WHAT YOU NEED TO DO ->
In the listing below, find the line with "-.11, .2); mb.build('kneeler', MAT['white'], H)", then repeat exactly every line from the top through that one.

Stored entries
────────

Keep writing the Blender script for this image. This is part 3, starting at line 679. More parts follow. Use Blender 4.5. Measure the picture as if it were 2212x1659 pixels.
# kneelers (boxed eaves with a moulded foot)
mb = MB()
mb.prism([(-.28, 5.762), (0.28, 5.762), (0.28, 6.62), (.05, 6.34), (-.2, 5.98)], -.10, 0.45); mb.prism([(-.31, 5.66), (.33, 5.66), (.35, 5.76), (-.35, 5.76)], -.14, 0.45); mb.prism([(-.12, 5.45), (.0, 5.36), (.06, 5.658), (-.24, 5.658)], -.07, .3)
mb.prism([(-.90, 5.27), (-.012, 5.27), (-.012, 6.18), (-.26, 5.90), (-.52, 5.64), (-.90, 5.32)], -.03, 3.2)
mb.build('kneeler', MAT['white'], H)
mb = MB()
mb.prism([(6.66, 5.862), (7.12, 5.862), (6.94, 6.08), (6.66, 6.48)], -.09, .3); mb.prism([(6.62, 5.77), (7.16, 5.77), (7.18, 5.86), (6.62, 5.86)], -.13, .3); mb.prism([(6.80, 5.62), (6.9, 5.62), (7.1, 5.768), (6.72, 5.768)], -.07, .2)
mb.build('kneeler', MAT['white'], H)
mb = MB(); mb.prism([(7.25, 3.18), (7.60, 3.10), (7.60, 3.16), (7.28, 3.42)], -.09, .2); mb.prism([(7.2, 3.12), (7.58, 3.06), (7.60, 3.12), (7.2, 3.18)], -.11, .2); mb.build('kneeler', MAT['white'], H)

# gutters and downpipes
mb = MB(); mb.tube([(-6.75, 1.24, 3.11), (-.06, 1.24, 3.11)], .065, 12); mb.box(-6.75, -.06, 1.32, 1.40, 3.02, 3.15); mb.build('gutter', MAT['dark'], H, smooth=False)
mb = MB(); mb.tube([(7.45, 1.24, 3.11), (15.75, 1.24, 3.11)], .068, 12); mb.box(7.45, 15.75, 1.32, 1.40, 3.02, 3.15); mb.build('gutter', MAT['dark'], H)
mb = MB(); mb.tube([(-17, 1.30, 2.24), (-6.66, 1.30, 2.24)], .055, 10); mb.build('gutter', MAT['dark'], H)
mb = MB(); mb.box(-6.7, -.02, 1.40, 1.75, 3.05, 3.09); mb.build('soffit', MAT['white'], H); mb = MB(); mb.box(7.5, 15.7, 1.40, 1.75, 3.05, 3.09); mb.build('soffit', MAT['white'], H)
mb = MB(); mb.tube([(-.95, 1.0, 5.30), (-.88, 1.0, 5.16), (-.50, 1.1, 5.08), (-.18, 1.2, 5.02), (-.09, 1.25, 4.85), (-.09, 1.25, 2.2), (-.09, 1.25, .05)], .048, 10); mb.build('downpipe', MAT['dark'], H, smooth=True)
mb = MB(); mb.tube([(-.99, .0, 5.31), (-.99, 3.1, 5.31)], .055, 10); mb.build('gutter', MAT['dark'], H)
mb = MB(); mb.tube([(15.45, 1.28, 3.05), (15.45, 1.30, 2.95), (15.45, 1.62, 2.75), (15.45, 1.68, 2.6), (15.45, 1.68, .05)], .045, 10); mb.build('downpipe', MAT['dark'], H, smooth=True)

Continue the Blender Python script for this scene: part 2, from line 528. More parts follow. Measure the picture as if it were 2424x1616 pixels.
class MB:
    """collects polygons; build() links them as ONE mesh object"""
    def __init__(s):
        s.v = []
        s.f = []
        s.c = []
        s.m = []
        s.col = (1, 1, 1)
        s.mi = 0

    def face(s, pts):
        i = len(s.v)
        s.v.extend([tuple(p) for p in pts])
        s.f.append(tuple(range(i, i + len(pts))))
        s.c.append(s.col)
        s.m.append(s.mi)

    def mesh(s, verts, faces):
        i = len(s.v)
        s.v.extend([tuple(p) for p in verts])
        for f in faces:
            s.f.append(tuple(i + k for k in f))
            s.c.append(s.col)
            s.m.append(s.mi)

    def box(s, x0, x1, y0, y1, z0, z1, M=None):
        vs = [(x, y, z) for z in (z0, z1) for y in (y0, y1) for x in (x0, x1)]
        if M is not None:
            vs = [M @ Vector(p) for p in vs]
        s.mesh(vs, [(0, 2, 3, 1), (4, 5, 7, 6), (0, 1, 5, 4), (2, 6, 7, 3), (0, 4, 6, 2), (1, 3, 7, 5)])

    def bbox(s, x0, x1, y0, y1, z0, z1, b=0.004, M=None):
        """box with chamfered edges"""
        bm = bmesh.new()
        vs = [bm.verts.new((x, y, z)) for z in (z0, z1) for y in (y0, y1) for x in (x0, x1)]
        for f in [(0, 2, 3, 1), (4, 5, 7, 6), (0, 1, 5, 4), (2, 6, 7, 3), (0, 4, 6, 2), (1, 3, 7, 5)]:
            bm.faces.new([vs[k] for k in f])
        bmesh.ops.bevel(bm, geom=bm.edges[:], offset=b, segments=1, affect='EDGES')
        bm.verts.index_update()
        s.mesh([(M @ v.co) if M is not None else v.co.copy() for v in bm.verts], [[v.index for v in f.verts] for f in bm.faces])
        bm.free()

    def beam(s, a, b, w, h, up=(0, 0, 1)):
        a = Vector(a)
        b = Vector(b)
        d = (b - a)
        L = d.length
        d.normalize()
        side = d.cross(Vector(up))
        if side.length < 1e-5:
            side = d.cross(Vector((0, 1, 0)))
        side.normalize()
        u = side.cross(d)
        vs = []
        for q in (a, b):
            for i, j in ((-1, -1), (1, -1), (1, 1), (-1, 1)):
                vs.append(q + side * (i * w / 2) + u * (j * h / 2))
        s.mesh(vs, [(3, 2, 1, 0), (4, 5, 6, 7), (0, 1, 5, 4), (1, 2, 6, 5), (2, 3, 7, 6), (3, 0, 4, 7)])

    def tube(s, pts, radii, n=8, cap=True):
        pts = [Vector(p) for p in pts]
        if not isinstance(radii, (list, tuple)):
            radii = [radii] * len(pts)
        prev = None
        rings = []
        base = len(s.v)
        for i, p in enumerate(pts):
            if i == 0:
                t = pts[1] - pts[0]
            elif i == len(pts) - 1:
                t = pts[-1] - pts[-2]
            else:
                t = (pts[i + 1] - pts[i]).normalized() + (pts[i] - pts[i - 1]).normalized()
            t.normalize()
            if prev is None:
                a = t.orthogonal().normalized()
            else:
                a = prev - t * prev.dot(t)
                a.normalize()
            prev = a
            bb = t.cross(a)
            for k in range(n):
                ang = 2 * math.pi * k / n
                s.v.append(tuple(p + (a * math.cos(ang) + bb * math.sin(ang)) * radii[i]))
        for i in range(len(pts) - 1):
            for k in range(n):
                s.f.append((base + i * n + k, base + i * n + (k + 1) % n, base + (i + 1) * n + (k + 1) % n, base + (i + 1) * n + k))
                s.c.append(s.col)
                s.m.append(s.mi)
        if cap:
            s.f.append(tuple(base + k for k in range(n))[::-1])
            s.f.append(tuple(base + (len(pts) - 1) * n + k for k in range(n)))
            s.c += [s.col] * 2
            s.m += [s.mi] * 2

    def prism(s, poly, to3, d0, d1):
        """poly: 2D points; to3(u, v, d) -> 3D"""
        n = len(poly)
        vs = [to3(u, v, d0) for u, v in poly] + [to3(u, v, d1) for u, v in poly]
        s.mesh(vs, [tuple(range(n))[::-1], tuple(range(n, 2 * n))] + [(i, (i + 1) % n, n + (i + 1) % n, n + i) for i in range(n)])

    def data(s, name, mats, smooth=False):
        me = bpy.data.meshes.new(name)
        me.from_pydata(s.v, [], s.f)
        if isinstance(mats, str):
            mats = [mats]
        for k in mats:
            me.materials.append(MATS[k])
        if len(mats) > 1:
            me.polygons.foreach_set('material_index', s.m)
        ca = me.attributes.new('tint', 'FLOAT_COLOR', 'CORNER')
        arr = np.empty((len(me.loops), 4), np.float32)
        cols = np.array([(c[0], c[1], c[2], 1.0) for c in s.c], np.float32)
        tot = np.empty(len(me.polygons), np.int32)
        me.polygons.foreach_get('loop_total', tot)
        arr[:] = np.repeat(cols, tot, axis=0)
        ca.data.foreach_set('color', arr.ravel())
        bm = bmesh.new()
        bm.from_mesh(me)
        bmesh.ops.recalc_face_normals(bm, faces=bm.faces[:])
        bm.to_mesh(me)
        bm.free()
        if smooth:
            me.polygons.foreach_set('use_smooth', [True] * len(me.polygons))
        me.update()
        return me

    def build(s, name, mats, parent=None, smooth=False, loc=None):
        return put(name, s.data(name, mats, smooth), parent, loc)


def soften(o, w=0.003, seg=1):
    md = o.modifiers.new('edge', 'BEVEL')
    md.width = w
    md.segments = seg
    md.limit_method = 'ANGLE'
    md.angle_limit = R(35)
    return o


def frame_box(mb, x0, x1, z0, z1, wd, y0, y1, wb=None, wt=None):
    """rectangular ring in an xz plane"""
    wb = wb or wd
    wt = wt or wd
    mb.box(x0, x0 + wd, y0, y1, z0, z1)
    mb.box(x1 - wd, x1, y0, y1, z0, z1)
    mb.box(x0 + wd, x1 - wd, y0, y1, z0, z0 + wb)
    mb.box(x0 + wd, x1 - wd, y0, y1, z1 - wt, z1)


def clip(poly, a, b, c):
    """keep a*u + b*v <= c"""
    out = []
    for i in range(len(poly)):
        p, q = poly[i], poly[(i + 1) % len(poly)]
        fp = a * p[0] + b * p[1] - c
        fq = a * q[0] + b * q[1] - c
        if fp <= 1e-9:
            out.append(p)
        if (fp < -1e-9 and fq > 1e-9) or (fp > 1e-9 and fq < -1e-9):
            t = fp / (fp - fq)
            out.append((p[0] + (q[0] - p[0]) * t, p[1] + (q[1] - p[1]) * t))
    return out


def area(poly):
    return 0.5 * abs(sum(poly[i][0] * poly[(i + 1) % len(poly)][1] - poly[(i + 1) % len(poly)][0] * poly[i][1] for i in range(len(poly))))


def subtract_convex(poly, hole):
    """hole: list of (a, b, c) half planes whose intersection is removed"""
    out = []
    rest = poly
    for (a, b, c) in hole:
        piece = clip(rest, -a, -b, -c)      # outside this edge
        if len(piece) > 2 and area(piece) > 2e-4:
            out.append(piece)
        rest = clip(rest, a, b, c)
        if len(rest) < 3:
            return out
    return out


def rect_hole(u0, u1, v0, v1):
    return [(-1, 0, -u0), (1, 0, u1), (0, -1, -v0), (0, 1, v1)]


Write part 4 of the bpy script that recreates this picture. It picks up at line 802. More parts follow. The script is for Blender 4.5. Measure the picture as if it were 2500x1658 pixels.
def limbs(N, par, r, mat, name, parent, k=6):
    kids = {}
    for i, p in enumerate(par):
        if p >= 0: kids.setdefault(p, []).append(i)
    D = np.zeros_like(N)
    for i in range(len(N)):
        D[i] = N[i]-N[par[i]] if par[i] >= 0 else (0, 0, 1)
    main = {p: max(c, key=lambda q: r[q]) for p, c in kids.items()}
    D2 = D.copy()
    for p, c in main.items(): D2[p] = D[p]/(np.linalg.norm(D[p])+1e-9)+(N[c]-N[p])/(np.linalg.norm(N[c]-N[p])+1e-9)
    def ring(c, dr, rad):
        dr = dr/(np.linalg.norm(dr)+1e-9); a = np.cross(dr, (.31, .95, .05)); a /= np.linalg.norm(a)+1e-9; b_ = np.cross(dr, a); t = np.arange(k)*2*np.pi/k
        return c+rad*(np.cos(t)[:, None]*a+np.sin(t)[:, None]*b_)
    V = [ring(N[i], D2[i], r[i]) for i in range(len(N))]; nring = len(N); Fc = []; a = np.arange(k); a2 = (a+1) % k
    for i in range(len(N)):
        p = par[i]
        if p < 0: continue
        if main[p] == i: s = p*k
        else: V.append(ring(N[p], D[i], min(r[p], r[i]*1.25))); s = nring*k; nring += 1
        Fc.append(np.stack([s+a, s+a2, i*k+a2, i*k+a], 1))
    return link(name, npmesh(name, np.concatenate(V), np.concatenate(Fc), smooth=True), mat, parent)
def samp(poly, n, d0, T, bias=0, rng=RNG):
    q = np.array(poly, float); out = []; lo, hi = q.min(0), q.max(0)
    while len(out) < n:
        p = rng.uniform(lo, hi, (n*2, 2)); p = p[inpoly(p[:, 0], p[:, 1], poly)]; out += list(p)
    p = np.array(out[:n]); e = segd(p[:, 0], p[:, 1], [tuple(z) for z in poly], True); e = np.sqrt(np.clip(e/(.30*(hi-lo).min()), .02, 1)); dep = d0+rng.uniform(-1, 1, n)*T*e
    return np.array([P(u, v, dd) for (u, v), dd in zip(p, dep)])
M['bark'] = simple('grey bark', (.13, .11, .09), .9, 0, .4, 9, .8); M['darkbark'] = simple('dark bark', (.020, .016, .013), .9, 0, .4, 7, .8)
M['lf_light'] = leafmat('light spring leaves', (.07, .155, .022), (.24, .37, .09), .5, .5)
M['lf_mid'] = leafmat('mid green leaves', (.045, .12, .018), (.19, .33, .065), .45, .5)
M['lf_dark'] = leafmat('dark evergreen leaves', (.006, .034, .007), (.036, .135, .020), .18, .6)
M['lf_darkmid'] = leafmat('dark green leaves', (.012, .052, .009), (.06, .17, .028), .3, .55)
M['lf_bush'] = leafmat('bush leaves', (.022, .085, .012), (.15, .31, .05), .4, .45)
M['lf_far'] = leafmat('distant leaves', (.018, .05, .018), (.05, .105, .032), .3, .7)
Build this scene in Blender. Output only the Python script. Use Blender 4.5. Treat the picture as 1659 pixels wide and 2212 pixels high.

────────

WORKED ANSWER ->
Keep writing the Blender script for this image. This is part 3, starting at line 679. More parts follow. Use Blender 4.5. Measure the picture as if it were 2212x1659 pixels.
# kneelers (boxed eaves with a moulded foot)
mb = MB()
mb.prism([(-.28, 5.762), (0.28, 5.762), (0.28, 6.62), (.05, 6.34), (-.2, 5.98)], -.10, 0.45); mb.prism([(-.31, 5.66), (.33, 5.66), (.35, 5.76), (-.35, 5.76)], -.14, 0.45); mb.prism([(-.12, 5.45), (.0, 5.36), (.06, 5.658), (-.24, 5.658)], -.07, .3)
mb.prism([(-.90, 5.27), (-.012, 5.27), (-.012, 6.18), (-.26, 5.90), (-.52, 5.64), (-.90, 5.32)], -.03, 3.2)
mb.build('kneeler', MAT['white'], H)
mb = MB()
mb.prism([(6.66, 5.862), (7.12, 5.862), (6.94, 6.08), (6.66, 6.48)], -.09, .3); mb.prism([(6.62, 5.77), (7.16, 5.77), (7.18, 5.86), (6.62, 5.86)], -.13, .3); mb.prism([(6.80, 5.62), (6.9, 5.62), (7.1, 5.768), (6.72, 5.768)], -.07, .2)
mb.build('kneeler', MAT['white'], H)
mb = MB(); mb.prism([(7.25, 3.18), (7.60, 3.10), (7.60, 3.16), (7.28, 3.42)], -.09, .2); mb.prism([(7.2, 3.12), (7.58, 3.06), (7.60, 3.12), (7.2, 3.18)], -.11, .2); mb.build('kneeler', MAT['white'], H)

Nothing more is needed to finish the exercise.